Lansia itu ibarat akar pohon tua. Mereka diam, tapi menopang banyak. Kalau akar dicuekin, pohon bisa tumbang, daun-daun (alias anak muda) bisa ngambang ke mana-mana. Acara seperti ini ibarat menyirami akar supaya meski tak berbuah lagi, tapi tetap jadi peneduh bangsa.

Bandingkan saja dengan Jepang, negara yang lansianya diajak kerja paruh waktu merangkai bunga atau jadi petugas taman baca. Atau Finlandia, di mana oma-opa diajari coding dasar supaya bisa nonton YouTube tanpa salah pencet. Di Jogja sendiri, komunitas “Lansia Menari” rutin manggung tiap Sabtu sore di alun-alun. Di Bandung, ada program “Taman Lansia” tempat kakek-nenek bisa pacaran halal sambil senam jari.

Nah, di Sumsel? Masih on progress, tapi sudah mulai ke arah sana. Sekda bahkan bilang, akan ada program kreatif dan kewirausahaan buat lansia. Siapa tahu nanti ada Opa-Opanpreneurship jualan keripik digital lewat TikTok. Atau Nenekpreneur yang bisa buka jasa storytelling dongeng zaman penjajahan pakai live streaming.

Edward Candra menutup acara dengan kalimat yang layak dijadikan status WhatsApp. “Semoga para lansia kita senantiasa bahagia, sehat, dan terus bisa berkontribusi dalam pembangunan masyarakat”.

Artinya, jangan remehkan opa-oma atau nenek yang nyapu halaman atau kakek yang suka nonton berita. Mereka mungkin tak bersuara lantang di parlemen, tapi doa dan petuah mereka adalah fondasi dari rumah tangga bangsa.

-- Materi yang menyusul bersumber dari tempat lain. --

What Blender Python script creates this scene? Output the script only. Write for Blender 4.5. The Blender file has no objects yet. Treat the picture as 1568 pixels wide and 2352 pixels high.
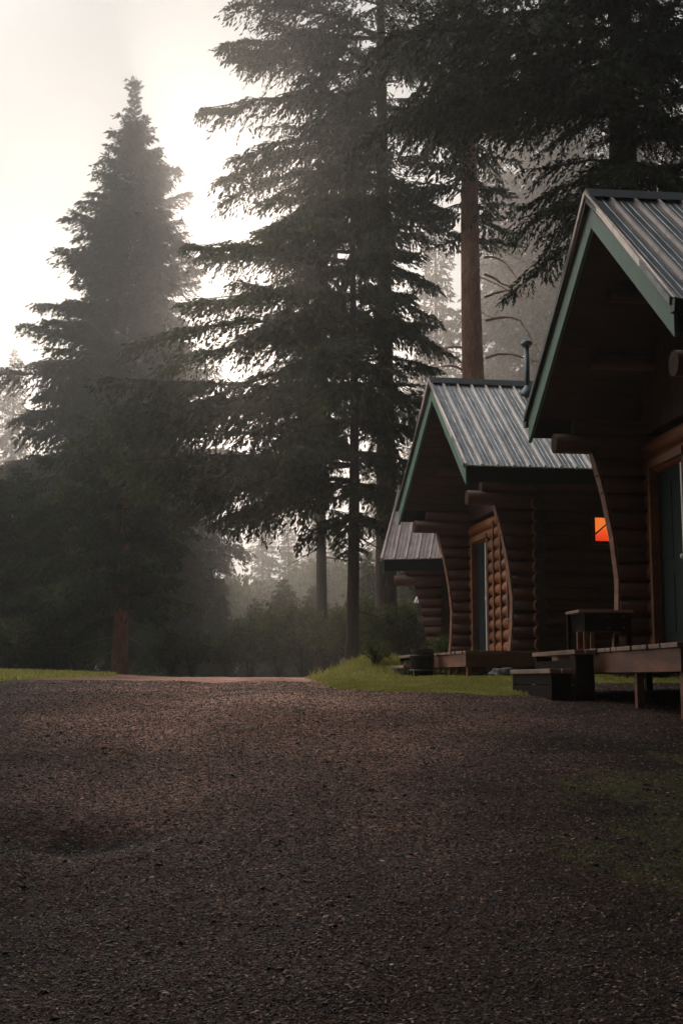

Jangan sampai acara seperti ini cuma jadi tahunan seperti kue lapis waktu lebaran muncul lalu lenyap. Semangat membahagiakan lansia harus jadi rutinitas, kayak minum jamu atau update status Facebook.

Negeri yang besar bukan diukur dari gedung pencakar langit atau jalan tol yang mulus, tapi dari seberapa tulus ia memeluk orang-orang tuanya yang sudah sepuh kalau anak muda adalah harapan bangsa, maka lansia adalah doanya dan negara yang kuat adalah negara yang ingat siapa yang dulu menyuapi dan meninabobokan cita-cita.

Negara yang kuat bukan cuma punya jalan tol panjang dan gedung tinggi menjulang. Tapi negara yang tahu caranya memuliakan oma-opa, para sesepuh yang rambutnya sudah seperti kapas tapi hatinya tetap sekeras batu bara Lahat karena sejatinya, kemajuan itu bukan cuma soal siapa yang paling cepat lari, tapi siapa yang tak lupa menuntun yang sudah lebih dulu jalan.

Sumsel sudah melangkah, meski belum sempurna. Acara seperti Kampanye dan Bakti Sosial Lansia ini adalah contoh bahwa pemerintah tak cuma bisa bicara di podium, tapi juga bisa menyingsingkan lengan baju untuk membagikan alat bantu dengar dan sekotak sembako.

Dan kalau boleh sedikit berandai-andai andaikan seluruh kabupaten di Indonesia bikin program rutin buat oma -opa mungkin kita tak butuh terlalu banyak motivator di YouTube, karena petuah dari orang tua itu ibarat kopi tubruk kadang pahit, tapi menyadarkan.

Jadi, mari kita rawat oma-opa,  seperti kita merawat warisan pusaka. Jangan biarkan mereka hanya jadi foto di dinding ruang tamu sambil kita sibuk nonton sinetron atau scroll TikTok. Ingat, sebelum kita bisa baca alfabet, mereka sudah ngajarin kita baca kehidupan, karena kalau oma-opa saja sudah tak kita dengar suaranya, maka siapa lagi yang akan mengingatkan kita bahwa hidup ini bukan lomba lari, tapi estafet nilai?.[***].